Work required:
Write out, word for word, the first line of the data below and every line after it through the one containing "PI = math.pi".

Data lines:
_ _ _ _ _

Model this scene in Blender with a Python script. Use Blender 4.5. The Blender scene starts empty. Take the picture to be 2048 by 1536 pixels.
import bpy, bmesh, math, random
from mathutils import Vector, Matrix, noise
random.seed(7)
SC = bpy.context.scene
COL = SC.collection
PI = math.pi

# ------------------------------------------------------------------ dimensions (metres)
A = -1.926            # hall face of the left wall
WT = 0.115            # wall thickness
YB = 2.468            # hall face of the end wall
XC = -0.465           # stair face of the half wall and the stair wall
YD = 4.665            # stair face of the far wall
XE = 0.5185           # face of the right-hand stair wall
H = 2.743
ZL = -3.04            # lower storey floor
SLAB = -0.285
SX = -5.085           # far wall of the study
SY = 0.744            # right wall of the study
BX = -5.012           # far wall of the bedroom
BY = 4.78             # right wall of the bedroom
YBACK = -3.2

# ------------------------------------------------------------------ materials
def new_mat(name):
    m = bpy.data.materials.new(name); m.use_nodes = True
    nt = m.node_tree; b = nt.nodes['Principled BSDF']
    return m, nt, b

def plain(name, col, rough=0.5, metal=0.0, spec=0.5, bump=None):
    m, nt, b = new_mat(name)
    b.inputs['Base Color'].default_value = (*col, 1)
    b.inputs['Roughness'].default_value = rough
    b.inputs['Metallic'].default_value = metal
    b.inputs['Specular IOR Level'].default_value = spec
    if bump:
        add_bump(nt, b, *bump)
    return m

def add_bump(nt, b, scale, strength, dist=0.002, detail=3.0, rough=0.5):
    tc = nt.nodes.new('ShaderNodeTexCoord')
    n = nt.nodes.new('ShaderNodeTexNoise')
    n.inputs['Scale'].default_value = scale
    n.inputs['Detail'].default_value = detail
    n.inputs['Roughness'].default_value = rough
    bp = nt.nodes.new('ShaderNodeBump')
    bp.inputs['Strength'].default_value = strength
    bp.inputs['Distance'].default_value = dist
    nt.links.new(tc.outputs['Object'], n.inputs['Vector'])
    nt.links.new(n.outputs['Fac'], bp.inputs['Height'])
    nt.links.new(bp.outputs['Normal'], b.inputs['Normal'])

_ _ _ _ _

Completed task:
Model this scene in Blender with a Python script. Use Blender 4.5. The Blender scene starts empty. Take the picture to be 2048 by 1536 pixels.
import bpy, bmesh, math, random
from mathutils import Vector, Matrix, noise
random.seed(7)
SC = bpy.context.scene
COL = SC.collection
PI = math.pi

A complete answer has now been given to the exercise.